--- Written exercise ---
Search the material for the word "scene" and copy each line that holds it.

--- Information given ---
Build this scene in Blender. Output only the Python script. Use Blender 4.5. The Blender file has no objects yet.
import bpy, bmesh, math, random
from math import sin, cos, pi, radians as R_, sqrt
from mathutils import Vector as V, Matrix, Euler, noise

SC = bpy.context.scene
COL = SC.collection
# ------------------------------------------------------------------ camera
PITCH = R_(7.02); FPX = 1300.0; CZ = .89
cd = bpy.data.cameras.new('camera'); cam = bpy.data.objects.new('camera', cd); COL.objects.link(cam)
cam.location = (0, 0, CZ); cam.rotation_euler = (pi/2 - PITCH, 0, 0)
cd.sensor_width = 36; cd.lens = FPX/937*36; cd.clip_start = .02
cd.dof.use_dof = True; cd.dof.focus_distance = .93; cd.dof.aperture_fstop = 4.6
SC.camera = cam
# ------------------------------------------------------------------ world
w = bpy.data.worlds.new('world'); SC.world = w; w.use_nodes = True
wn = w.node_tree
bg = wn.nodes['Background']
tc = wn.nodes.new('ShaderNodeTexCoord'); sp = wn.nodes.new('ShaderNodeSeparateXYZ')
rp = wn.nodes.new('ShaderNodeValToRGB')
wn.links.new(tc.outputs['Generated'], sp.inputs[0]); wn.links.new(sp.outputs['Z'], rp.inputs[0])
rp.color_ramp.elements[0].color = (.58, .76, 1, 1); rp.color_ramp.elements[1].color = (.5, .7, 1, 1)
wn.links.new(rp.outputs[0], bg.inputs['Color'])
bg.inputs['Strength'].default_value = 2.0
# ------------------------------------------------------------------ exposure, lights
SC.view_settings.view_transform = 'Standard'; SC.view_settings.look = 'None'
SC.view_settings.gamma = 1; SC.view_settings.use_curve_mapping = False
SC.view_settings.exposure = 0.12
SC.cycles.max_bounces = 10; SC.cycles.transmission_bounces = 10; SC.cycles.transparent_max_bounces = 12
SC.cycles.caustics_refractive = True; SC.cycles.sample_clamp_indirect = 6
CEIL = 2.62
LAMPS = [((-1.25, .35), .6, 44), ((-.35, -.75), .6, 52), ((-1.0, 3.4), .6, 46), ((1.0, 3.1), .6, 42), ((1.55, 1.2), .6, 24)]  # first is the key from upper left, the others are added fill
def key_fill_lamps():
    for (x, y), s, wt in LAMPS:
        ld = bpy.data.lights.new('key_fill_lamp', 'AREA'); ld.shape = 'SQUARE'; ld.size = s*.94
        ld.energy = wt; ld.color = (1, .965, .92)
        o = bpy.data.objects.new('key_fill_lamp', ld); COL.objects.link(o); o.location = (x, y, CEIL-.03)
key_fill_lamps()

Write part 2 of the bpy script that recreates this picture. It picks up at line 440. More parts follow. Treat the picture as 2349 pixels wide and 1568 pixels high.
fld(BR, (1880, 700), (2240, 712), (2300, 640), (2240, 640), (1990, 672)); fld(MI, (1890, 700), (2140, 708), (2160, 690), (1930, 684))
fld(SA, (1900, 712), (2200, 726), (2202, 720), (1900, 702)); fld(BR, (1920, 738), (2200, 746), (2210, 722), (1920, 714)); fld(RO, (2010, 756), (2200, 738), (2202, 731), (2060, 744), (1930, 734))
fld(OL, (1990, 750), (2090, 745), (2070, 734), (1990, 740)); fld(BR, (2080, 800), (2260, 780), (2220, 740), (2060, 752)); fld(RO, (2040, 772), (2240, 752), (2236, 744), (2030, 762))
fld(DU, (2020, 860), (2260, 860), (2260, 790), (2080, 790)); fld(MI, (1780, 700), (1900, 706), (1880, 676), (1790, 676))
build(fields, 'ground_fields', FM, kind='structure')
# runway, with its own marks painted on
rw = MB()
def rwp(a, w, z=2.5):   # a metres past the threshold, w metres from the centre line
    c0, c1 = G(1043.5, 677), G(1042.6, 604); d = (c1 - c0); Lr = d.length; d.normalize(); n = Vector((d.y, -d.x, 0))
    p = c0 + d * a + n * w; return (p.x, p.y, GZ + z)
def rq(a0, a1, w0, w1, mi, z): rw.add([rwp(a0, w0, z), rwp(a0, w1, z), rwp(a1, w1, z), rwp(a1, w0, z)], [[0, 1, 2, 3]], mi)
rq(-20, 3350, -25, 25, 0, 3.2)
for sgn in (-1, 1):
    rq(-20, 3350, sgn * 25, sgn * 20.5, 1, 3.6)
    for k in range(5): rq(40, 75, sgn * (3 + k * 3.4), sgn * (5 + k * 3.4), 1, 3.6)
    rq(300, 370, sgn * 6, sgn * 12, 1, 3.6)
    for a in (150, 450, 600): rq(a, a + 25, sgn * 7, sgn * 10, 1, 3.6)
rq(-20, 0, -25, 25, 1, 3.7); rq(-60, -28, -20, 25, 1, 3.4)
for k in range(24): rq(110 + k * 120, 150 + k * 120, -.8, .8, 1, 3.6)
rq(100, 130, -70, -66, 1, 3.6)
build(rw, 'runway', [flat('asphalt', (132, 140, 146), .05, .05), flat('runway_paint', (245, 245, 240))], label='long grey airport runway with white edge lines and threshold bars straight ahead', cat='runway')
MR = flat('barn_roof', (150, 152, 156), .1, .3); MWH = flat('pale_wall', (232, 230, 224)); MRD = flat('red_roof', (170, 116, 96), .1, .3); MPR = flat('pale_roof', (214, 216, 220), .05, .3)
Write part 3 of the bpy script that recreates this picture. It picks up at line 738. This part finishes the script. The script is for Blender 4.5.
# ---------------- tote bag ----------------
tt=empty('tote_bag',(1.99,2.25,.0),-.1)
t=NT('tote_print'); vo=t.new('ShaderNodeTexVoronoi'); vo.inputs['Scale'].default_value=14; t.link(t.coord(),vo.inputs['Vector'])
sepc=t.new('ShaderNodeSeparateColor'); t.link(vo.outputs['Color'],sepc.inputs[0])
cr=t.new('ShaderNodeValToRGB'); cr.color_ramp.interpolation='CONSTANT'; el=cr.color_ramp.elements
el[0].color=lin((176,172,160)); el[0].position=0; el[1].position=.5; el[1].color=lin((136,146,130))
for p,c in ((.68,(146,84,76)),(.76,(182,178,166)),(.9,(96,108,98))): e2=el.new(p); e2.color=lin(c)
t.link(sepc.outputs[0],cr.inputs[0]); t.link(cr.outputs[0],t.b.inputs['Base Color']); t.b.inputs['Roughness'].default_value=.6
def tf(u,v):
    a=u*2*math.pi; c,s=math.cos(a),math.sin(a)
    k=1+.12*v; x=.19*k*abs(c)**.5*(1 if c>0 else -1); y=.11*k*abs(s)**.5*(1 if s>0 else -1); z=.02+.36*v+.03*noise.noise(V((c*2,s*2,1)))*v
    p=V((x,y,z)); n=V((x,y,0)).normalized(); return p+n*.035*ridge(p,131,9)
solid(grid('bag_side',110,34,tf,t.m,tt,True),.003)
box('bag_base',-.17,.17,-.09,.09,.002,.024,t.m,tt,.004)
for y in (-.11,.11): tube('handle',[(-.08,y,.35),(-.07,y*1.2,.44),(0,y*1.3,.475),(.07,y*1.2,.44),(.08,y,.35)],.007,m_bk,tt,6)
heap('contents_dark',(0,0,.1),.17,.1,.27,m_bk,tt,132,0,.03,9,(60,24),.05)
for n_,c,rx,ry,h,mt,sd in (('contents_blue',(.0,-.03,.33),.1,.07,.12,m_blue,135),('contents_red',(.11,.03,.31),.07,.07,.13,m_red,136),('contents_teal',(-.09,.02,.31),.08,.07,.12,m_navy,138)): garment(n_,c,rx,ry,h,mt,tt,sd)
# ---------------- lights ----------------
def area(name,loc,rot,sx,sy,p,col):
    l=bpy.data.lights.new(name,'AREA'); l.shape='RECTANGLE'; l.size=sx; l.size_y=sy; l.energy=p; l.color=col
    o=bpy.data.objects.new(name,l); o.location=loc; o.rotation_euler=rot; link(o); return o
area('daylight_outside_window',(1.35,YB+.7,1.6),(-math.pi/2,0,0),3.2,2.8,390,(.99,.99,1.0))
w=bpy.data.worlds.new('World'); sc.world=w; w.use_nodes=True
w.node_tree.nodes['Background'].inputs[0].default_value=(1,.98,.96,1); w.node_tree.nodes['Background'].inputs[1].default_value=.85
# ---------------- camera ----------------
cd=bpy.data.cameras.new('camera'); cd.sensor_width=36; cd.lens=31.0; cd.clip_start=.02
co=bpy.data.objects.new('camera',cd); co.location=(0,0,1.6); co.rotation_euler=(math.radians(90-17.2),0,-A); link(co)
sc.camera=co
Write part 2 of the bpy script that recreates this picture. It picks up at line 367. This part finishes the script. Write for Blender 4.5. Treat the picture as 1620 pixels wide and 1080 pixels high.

--- Result ---
Build this scene in Blender. Output only the Python script. Use Blender 4.5. The Blender file has no objects yet.
SC = bpy.context.scene